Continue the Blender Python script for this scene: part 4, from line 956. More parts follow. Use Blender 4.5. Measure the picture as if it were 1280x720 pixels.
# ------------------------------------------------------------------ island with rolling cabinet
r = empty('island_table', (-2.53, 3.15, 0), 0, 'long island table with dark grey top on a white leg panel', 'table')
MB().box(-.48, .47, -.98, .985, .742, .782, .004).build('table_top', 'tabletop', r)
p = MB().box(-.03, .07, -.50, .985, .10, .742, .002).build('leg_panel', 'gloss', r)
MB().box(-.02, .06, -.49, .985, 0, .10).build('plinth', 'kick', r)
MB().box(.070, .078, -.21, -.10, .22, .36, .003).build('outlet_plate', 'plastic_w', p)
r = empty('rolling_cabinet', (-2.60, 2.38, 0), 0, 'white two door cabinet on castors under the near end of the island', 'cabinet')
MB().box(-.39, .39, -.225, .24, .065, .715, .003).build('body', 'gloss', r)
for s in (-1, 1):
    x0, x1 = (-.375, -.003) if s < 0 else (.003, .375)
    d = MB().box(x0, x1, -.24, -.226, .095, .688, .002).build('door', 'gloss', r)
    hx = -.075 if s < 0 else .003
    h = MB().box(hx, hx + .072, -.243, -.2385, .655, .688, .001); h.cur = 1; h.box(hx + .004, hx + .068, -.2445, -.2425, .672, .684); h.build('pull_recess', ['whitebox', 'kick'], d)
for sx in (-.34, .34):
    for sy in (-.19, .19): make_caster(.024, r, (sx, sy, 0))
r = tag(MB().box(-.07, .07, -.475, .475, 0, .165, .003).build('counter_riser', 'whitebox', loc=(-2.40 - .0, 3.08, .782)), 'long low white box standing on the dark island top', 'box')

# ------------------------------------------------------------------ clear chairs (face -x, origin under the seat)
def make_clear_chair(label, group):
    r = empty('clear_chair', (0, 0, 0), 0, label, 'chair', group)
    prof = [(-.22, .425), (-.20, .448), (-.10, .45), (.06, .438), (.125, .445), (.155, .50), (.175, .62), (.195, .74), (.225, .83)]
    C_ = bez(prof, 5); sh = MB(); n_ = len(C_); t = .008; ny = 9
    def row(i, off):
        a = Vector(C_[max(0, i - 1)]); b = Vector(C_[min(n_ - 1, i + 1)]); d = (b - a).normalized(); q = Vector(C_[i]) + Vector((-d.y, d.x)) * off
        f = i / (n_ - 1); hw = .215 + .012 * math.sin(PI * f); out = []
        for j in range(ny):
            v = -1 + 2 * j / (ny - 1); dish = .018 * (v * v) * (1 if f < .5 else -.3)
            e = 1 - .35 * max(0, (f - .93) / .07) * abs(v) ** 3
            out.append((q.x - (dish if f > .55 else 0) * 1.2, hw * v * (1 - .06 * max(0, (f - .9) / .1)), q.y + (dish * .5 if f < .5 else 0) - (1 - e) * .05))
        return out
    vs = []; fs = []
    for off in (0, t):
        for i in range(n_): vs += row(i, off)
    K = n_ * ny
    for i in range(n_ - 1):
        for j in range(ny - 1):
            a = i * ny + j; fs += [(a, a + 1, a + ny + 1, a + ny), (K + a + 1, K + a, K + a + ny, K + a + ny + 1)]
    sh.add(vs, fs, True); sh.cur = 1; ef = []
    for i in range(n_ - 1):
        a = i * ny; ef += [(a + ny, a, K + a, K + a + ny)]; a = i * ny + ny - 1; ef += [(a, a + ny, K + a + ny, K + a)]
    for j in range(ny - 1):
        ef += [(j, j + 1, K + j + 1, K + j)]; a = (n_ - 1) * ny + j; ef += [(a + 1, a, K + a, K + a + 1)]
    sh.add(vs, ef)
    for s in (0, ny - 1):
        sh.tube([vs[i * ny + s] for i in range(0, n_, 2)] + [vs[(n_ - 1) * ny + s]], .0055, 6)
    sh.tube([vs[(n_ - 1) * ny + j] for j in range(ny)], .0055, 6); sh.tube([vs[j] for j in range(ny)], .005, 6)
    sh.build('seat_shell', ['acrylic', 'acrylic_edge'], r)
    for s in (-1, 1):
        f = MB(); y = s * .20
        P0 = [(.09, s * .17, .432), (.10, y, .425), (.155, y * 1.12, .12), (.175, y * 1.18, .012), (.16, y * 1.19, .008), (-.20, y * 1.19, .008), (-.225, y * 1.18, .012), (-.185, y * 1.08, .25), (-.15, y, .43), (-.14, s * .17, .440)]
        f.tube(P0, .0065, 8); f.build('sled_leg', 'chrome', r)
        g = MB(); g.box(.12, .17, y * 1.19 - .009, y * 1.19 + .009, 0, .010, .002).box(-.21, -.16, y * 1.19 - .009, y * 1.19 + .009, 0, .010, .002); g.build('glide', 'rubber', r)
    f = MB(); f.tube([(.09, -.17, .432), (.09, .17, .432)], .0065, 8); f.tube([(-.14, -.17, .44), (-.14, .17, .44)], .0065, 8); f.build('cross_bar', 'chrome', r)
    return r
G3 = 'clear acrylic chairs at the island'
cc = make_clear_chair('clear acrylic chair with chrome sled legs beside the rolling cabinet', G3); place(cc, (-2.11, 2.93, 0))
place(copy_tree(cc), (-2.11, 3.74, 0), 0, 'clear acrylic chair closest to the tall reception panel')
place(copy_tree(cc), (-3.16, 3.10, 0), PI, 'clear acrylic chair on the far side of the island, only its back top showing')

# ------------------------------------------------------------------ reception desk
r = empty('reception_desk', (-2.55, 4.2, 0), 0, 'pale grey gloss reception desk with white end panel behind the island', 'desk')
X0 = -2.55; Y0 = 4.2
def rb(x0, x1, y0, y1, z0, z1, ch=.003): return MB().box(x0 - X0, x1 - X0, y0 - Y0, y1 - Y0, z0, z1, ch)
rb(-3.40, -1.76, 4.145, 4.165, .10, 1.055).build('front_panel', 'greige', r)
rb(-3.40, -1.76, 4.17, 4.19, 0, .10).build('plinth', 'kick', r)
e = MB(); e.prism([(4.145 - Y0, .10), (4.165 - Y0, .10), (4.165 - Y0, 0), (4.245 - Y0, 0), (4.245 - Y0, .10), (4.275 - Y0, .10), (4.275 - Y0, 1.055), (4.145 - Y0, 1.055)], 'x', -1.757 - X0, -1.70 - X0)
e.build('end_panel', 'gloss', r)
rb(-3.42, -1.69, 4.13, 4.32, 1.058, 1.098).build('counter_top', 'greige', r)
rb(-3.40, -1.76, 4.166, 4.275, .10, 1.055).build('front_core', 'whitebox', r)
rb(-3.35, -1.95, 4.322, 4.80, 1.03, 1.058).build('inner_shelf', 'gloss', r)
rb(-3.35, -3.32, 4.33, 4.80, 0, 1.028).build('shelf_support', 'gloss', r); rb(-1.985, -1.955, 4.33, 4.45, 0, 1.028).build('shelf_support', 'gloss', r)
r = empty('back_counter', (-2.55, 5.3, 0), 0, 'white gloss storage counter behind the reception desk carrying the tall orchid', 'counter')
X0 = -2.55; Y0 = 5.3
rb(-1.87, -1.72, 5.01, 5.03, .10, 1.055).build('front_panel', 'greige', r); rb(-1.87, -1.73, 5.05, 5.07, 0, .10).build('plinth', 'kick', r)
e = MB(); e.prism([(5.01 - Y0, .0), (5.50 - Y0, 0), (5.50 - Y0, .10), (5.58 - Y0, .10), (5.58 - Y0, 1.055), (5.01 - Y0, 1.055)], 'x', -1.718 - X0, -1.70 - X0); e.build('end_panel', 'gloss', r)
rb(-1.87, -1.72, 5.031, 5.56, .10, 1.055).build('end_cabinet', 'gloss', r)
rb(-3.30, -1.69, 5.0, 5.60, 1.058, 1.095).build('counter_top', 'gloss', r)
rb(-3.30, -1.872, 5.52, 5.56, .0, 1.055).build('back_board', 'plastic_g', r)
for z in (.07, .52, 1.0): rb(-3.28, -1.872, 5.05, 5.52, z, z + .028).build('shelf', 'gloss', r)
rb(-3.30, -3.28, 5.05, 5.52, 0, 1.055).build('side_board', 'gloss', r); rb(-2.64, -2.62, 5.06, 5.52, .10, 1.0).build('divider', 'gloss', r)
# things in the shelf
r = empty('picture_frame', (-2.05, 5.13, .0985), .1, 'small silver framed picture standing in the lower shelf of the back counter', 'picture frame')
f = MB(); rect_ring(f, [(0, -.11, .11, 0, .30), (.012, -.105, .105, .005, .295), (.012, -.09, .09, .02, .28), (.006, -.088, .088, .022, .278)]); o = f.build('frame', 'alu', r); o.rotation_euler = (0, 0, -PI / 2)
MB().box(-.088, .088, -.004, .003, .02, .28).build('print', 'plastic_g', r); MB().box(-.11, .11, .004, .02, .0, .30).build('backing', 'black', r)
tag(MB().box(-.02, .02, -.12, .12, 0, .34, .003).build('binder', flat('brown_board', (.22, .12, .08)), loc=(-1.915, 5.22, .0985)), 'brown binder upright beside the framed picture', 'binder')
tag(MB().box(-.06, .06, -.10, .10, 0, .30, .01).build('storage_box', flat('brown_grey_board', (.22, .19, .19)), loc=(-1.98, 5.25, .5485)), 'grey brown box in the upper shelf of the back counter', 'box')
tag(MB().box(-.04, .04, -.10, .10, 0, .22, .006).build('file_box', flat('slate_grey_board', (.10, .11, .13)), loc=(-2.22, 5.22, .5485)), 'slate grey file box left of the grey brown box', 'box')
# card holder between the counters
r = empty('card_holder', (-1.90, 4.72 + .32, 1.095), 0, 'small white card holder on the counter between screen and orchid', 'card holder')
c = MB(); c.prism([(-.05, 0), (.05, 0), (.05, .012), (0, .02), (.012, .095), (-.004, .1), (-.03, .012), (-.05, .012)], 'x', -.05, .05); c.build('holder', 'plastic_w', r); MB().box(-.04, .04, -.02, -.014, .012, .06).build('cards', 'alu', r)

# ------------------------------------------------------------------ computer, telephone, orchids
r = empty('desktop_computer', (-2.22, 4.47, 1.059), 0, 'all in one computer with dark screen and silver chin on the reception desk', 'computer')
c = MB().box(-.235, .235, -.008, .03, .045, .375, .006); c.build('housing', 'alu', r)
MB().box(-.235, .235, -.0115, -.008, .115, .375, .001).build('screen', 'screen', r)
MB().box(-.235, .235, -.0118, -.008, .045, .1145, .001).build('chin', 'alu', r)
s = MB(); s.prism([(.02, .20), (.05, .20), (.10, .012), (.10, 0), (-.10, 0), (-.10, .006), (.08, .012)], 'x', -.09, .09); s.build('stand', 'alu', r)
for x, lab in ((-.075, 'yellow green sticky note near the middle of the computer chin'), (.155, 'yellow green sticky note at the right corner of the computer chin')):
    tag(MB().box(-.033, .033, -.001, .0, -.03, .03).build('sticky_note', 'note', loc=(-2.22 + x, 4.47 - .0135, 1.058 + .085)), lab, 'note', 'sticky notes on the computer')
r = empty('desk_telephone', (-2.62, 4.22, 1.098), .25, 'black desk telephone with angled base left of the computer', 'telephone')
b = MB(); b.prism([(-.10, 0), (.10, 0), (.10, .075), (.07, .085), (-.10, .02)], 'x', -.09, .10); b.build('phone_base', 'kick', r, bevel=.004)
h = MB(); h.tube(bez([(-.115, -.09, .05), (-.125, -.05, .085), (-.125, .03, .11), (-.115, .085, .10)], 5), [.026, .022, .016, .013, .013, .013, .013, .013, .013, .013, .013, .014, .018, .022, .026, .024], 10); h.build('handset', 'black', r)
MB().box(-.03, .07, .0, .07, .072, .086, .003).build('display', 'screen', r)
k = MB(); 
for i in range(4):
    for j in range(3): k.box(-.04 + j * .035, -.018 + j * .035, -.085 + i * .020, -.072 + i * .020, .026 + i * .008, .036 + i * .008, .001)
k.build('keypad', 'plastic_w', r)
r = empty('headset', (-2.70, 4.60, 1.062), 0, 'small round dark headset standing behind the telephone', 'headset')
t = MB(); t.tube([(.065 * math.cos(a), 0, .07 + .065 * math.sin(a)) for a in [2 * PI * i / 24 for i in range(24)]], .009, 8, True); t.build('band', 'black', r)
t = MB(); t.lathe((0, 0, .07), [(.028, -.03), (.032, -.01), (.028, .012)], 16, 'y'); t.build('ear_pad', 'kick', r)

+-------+

■ WHAT THE TASK ASKS
Pick out all lines from the data above in which the word "picture" appears.

■ EXERCISE ANSWER
Continue the Blender Python script for this scene: part 4, from line 956. More parts follow. Use Blender 4.5. Measure the picture as if it were 1280x720 pixels.
r = empty('picture_frame', (-2.05, 5.13, .0985), .1, 'small silver framed picture standing in the lower shelf of the back counter', 'picture frame')
tag(MB().box(-.02, .02, -.12, .12, 0, .34, .003).build('binder', flat('brown_board', (.22, .12, .08)), loc=(-1.915, 5.22, .0985)), 'brown binder upright beside the framed picture', 'binder')